── Exercise input

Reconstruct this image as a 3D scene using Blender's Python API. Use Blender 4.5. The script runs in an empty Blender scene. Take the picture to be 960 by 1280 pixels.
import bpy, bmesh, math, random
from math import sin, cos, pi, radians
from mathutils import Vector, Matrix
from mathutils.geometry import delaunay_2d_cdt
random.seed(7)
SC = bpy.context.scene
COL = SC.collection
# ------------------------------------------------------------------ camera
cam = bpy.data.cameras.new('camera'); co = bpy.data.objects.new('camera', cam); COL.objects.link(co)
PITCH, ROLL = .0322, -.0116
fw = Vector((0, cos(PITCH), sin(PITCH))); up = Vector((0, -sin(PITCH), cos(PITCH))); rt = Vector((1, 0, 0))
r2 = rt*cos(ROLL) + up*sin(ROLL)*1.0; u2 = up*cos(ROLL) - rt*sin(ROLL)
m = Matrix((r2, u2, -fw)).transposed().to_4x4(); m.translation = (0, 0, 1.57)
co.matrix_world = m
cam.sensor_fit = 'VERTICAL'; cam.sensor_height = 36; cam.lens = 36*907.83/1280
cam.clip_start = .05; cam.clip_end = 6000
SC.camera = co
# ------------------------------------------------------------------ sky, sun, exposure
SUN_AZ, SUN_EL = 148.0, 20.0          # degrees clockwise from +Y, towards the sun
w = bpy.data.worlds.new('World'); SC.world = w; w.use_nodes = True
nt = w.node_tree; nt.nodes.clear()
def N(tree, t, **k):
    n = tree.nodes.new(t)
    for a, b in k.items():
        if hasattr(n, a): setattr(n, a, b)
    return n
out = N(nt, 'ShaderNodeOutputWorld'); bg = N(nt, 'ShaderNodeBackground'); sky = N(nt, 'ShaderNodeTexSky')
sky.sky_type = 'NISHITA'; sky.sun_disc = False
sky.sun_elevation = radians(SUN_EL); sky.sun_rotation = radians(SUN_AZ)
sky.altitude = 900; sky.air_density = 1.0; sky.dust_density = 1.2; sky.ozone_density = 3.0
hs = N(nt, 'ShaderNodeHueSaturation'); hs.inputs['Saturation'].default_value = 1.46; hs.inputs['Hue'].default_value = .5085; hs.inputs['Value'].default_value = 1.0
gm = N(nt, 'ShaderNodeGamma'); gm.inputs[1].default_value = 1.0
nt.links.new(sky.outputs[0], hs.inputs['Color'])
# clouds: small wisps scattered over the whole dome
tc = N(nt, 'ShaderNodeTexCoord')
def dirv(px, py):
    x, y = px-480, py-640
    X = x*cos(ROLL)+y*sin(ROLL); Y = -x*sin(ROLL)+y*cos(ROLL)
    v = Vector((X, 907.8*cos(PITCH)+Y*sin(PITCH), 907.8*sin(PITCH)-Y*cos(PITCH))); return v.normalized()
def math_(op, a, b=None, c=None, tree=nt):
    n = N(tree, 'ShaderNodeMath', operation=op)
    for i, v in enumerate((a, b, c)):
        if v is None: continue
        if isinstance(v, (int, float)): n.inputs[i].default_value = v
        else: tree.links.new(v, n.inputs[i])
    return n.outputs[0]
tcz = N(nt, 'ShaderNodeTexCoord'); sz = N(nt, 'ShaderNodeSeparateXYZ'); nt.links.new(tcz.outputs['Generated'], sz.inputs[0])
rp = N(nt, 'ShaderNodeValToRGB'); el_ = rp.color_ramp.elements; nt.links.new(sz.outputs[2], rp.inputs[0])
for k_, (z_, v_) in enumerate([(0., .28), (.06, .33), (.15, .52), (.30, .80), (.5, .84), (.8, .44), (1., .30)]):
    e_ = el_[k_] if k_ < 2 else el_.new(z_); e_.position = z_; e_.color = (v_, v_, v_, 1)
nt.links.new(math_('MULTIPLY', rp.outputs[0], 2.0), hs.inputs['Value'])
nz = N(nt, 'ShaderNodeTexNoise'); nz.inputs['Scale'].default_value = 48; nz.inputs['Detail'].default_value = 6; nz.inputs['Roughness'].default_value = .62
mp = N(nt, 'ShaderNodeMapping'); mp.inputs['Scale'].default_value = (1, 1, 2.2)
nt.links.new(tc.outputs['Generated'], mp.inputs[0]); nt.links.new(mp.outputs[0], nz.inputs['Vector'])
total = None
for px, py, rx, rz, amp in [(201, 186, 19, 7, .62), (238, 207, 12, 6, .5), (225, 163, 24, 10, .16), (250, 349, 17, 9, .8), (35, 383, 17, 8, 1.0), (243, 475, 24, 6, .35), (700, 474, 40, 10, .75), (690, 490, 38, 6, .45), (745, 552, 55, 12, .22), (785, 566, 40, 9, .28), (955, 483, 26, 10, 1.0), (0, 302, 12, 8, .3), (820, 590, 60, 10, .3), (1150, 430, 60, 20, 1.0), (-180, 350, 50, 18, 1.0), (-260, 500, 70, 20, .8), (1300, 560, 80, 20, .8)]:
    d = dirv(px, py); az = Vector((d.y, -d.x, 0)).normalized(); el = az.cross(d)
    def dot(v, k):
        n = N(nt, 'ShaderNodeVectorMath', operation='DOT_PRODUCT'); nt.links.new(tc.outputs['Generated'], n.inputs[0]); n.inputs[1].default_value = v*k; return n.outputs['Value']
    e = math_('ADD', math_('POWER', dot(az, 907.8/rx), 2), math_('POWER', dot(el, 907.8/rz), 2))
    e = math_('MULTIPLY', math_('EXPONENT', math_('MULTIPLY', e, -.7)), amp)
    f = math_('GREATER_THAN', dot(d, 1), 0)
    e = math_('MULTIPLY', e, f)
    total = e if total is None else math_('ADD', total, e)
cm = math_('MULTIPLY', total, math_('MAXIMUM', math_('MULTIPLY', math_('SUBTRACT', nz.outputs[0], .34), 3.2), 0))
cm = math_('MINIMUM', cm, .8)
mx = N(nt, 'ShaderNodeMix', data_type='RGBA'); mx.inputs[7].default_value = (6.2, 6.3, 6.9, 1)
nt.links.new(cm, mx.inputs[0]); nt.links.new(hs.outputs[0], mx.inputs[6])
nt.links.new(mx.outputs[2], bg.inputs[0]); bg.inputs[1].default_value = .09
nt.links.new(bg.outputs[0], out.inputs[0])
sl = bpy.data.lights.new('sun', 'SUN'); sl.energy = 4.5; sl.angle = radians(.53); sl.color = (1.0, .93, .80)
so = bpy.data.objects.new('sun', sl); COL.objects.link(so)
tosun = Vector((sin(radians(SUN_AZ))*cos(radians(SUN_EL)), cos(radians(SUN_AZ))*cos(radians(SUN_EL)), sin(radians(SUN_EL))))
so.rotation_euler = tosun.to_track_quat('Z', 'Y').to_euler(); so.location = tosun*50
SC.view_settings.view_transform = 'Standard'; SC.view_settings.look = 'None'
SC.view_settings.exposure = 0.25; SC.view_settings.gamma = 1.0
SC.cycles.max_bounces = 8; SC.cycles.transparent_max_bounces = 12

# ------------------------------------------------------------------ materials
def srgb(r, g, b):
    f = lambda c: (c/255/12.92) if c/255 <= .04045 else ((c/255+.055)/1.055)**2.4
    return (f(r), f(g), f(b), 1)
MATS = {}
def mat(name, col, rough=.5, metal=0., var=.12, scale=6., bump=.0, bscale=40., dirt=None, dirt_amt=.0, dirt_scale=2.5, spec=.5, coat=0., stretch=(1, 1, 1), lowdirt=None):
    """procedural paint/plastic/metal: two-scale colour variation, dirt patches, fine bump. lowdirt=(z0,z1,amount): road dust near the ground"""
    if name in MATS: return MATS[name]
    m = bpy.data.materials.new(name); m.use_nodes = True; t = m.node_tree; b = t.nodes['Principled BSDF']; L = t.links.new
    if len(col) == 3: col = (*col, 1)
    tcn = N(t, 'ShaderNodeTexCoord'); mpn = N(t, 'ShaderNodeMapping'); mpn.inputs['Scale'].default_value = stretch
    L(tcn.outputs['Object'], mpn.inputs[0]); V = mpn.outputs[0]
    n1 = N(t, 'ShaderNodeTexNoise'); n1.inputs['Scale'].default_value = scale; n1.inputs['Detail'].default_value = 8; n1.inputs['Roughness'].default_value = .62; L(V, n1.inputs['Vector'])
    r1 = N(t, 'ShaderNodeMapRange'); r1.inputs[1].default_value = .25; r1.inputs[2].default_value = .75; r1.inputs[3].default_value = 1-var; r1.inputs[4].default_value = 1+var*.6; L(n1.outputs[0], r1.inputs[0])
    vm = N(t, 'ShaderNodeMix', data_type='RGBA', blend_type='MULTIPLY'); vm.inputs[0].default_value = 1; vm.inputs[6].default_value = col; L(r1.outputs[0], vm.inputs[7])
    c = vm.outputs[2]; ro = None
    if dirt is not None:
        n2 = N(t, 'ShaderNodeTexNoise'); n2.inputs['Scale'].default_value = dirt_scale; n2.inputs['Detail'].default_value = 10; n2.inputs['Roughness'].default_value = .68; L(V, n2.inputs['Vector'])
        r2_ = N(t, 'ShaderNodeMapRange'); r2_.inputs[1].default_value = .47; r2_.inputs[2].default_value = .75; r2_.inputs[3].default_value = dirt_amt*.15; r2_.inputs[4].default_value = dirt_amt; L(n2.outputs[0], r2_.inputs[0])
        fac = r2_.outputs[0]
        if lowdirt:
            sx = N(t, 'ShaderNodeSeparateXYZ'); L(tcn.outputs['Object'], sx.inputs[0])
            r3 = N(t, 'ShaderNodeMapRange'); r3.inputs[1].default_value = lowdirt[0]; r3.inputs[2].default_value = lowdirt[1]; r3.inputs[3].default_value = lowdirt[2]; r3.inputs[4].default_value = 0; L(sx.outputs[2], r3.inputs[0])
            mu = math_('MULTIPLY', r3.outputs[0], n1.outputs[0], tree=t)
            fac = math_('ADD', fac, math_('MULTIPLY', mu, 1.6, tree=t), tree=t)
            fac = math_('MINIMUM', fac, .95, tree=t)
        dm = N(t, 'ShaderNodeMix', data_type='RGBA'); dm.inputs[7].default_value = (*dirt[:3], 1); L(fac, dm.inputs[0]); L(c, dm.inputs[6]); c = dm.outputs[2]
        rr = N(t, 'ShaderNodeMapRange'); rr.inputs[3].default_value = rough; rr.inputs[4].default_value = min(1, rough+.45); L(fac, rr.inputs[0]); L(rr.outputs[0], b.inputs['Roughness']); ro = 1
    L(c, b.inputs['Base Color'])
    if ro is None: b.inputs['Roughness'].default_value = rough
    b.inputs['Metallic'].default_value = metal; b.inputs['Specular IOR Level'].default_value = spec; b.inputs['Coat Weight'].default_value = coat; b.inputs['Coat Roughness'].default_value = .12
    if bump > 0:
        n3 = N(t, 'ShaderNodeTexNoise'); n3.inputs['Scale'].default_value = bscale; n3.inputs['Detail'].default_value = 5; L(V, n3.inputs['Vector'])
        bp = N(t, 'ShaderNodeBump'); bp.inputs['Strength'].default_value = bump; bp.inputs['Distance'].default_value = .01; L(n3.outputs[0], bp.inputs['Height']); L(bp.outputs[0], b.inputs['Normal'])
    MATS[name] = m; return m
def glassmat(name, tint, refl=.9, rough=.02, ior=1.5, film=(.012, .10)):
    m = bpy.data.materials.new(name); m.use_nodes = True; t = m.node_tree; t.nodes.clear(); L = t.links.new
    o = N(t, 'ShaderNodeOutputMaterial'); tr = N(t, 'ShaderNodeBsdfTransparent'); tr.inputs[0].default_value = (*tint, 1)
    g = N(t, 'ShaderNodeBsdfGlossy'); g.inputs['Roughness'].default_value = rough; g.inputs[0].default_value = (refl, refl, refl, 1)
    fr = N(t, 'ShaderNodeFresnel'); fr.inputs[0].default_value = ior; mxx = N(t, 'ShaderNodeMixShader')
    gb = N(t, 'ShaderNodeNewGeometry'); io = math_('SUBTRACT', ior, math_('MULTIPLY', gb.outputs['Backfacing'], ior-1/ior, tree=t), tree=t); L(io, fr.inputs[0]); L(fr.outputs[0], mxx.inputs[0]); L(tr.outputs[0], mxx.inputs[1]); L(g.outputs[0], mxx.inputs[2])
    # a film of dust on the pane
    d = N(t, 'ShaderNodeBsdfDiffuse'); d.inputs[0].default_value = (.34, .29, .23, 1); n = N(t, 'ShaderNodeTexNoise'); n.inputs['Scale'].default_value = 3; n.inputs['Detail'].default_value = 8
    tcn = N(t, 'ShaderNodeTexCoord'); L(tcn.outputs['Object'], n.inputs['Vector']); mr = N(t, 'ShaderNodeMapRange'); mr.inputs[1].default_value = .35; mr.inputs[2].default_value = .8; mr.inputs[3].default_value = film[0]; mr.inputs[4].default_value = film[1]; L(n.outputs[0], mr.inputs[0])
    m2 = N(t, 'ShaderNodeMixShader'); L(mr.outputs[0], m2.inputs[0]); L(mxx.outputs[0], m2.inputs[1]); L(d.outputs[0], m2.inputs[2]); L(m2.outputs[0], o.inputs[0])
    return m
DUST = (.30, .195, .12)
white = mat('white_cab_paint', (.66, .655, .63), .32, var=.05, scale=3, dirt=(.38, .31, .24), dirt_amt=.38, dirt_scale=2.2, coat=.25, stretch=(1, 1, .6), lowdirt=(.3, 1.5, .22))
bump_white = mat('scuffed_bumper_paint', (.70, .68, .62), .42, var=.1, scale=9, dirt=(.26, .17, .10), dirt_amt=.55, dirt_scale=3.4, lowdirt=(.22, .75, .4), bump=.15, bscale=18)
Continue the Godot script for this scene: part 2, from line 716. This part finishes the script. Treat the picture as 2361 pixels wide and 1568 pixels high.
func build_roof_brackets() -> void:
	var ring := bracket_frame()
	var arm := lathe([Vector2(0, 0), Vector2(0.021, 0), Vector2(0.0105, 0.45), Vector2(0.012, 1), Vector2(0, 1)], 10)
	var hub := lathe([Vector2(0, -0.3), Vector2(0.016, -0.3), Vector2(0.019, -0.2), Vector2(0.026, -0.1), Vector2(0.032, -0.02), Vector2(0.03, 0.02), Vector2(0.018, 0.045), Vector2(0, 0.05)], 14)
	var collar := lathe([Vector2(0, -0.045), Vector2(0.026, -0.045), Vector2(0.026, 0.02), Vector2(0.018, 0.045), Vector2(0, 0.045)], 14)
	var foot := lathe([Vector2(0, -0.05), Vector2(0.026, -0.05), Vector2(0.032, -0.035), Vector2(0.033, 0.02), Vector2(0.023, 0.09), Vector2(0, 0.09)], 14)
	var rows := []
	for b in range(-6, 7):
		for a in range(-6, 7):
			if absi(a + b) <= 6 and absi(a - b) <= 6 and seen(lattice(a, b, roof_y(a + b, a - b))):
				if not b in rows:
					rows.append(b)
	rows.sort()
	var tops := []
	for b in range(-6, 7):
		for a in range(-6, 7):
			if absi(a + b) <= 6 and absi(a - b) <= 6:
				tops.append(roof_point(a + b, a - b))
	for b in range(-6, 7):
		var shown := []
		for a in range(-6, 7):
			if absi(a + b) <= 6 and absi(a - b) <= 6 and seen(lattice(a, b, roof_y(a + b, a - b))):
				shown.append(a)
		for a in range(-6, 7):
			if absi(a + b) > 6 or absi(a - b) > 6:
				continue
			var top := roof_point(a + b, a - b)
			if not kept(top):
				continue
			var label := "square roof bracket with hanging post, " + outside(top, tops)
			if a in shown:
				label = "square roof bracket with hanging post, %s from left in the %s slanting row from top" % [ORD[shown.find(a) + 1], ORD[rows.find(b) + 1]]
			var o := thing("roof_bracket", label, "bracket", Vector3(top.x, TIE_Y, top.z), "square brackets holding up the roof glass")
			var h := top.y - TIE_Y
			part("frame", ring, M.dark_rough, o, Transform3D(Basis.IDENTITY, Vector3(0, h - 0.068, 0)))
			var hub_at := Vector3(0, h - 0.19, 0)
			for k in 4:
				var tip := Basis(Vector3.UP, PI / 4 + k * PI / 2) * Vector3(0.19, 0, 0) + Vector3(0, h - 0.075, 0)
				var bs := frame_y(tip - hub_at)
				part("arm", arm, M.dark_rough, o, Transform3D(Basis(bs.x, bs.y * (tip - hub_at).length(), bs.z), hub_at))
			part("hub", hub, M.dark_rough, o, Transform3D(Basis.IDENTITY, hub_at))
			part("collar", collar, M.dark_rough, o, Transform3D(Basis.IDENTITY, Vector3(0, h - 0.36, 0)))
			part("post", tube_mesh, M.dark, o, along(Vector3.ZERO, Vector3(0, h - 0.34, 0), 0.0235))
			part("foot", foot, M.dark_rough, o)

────

** Exercise **
Reply with one number only: the count of lines in the entries that contain "this".

** Result below **
2